An awkward juxtaposition

Helen Burley

Brazil’s new president must value the country’s natural resources, photo: Zhu via, creative commons licence

As scientists warned that we have just 12 years to stabilise the global climate and prevent catastrophe, Brazilians were waking up to the near-certainty of a Bolsonaro presidency — and the likelihood that environmental laws are likely to be relaxed, weakening existing protection for the country’s forests.

This is bad timing — the Intergovernmental Panel on Climate Change special report on the impacts of global warming of 1.5 °C above pre-industrial levels and the related global greenhouse gas emission pathways makes it clear that we need to increase, not decrease, forest cover. But Jair Bolsonaro has called for the opening up of indigenous reserves and for less protection in the Amazon. He has also said he wants to revise Brazil’s commitments to address climate change under the Paris Agreement.

Some 46 percent of the Brazilian population voted for Bolsonaro’s promise of tax cuts and a crack-down on crime. It is a platform that clearly appeals to large parts of an electorate who feel that the current system is not working for them.

Facing up to Brazil’s sustainability challenges

Brazil faces many problems, not least among them, the challenge of how to sustainably manage the development of the country’s agricultural sector in the face of growing global demand. Agriculture is the biggest driver of deforestation in the country, including illegal deforestation in areas currently protected by Brazilian law.

Bolsonaro’s proposal to merge the ministries of Environment and Agriculture, which is likely to put the agricultural lobby in charge of forest protection, can only be bad news for the Amazon and Brazil’s other important biomes. Yet these have a crucial role to play in delivering the global target of limiting global average temperature rise to 1.5 degrees.

The IPCC’s special report spells out the risks to our planet’s climate, but our forests, our oceans, our rivers, our grasslands — and the species that live on them — are also under threat. We are stripping away the planet’s assets while choking it on our waste. This approach is not just threatening future generations — the effects are being felt now.

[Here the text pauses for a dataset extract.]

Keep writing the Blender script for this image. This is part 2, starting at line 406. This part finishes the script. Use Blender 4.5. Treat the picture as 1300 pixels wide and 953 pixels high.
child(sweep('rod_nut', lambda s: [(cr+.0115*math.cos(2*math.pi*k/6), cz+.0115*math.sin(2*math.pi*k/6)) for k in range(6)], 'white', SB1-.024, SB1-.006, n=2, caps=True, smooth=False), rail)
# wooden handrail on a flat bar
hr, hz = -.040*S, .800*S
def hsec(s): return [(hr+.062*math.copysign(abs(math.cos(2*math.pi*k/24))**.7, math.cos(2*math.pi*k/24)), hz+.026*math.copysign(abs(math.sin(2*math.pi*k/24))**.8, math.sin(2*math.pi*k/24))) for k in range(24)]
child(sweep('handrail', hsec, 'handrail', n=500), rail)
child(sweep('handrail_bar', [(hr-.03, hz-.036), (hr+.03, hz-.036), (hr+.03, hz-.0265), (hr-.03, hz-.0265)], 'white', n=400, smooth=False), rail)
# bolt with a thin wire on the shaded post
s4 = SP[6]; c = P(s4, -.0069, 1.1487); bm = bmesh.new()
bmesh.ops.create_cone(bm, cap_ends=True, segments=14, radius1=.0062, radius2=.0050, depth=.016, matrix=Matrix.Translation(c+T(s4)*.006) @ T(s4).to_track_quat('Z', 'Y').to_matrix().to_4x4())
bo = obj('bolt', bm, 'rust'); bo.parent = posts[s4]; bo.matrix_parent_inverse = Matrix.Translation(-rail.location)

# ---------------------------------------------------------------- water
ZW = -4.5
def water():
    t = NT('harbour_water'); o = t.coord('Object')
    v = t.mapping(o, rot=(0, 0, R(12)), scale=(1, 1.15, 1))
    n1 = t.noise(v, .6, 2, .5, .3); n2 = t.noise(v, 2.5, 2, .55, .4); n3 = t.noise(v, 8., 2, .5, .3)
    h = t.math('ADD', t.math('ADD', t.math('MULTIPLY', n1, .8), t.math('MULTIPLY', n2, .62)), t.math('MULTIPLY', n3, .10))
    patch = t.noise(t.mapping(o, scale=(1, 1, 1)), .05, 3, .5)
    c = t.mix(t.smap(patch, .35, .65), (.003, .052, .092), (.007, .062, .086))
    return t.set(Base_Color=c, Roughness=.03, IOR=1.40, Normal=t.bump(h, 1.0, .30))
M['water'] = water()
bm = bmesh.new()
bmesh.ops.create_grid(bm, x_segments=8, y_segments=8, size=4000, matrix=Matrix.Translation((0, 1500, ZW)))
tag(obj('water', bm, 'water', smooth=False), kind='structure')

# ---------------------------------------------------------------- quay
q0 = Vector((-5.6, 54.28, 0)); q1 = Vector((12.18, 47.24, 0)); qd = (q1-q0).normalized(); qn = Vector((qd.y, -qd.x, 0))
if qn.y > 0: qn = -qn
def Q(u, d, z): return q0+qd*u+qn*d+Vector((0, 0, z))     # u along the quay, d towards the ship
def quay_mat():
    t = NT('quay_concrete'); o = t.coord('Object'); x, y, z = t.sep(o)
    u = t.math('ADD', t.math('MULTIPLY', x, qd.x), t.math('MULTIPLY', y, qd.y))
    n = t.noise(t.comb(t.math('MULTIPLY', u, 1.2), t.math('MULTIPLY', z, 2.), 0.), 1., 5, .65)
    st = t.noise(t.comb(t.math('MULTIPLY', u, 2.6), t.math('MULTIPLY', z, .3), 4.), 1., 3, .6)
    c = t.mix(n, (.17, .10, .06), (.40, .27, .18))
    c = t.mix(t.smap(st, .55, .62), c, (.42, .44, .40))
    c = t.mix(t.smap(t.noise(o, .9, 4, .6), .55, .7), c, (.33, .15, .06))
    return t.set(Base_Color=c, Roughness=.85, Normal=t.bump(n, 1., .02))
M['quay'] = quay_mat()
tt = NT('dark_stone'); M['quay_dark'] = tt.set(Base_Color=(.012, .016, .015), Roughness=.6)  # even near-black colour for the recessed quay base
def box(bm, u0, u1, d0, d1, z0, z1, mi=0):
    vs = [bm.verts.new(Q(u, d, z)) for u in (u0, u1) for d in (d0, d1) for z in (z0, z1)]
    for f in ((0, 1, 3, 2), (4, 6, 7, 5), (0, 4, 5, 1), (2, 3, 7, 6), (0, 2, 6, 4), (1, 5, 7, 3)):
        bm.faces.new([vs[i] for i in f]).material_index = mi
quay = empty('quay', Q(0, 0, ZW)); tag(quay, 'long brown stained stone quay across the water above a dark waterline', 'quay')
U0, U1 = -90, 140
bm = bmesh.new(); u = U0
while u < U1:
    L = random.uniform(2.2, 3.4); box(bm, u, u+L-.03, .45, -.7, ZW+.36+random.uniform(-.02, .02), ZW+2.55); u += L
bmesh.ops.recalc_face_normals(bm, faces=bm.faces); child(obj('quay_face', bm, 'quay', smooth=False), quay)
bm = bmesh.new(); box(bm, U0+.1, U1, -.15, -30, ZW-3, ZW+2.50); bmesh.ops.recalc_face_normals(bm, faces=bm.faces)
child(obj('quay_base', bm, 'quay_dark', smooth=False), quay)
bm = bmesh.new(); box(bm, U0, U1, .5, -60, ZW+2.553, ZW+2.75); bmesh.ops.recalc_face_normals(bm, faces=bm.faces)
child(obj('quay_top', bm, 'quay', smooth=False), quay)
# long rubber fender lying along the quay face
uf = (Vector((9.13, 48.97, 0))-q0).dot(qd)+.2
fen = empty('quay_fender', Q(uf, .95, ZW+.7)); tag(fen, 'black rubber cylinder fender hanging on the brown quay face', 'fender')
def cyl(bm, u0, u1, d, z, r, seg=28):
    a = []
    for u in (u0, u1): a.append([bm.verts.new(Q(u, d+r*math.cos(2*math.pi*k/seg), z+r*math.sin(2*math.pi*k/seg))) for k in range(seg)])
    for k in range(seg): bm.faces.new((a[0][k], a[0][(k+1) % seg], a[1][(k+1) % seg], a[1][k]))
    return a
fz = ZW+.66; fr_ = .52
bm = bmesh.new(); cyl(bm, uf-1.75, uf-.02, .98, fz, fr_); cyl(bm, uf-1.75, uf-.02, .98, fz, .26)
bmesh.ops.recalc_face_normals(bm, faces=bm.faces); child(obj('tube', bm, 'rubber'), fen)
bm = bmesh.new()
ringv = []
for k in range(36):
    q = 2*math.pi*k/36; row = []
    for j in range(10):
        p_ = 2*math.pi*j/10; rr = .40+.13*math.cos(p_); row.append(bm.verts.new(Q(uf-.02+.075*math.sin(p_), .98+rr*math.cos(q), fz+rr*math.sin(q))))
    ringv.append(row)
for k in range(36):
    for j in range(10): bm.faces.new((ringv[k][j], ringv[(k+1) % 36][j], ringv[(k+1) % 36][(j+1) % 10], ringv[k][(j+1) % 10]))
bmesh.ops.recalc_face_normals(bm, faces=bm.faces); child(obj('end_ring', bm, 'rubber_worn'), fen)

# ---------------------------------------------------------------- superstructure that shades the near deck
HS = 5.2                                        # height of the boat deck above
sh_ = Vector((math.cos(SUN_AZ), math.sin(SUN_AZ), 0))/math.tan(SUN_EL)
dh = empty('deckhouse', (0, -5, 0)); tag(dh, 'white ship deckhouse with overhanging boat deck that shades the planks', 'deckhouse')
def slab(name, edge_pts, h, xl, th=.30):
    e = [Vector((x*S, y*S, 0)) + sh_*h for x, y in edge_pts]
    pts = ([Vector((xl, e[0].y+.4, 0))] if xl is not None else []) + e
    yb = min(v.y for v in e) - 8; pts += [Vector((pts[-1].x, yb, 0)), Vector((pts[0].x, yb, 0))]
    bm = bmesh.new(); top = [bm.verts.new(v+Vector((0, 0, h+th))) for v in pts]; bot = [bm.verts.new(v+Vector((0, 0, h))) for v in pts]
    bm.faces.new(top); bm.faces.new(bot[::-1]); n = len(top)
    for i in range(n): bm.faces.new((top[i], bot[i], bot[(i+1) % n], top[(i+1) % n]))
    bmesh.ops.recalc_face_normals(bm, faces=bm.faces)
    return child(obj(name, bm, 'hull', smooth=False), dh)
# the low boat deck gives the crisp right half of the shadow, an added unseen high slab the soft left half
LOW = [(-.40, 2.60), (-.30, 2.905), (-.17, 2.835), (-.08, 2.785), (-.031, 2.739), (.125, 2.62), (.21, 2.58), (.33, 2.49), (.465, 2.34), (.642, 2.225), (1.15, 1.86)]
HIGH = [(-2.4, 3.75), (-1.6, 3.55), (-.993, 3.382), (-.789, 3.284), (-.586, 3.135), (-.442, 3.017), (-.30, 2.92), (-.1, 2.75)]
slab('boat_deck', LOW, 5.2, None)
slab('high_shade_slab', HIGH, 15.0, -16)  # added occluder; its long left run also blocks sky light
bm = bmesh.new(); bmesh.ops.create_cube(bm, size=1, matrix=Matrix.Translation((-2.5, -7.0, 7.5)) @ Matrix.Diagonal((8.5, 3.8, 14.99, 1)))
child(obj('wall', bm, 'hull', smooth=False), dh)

These environmental costs are increasingly understood. By timely coincidence, as the world’s media digested the IPCC report, the pioneering environmental economist, William Nordhaus was one of two winners of the Nobel prize for economics for his work integrating climate change into economic models which addressed “pressing questions about how we create long-term sustained and sustainable economic growth”.

By focusing on expansion in parts of Amazonia and Cerrado rather than protecting the natural environment, Bolsonaro is tied to an old economic model, which was built on the idea of abundant fossil fuels and natural resources. That model is not sustainable.

We need to understand that we depend on natural resources. Forests play a crucial role in flood prevention, water cycles and regulating the climate. That is why we need to manage our economy with respect to the natural resources that it depends upon.

Ignoring the environmental costs is no longer acceptable.

Resisting change

Change almost always triggers resistance. Particularly among those who have a vested interest in the status quo, and who see that change as a threat. But when the flood waters are lapping at your ankles, change is necessary. If not overdue.

So what does this mean when it comes to ending deforestation?

For the companies involved in forest-risk supply chains — including the Forest 500 — it means facing up to their responsibility to ensure that their sourcing policies are not driving forest clearance. Many have already made commitments to do this — but there is now added pressure to deliver on the promises they have made.

And for the financial institutions that lend to, or invest in these companies, there is a pressing need to recognise deforestation as a climate risk.

The pressure is on to change the way the world does business — a Bolsonaro government may resist recognising this change, but the global business community cannot afford to let this opportunity disappear.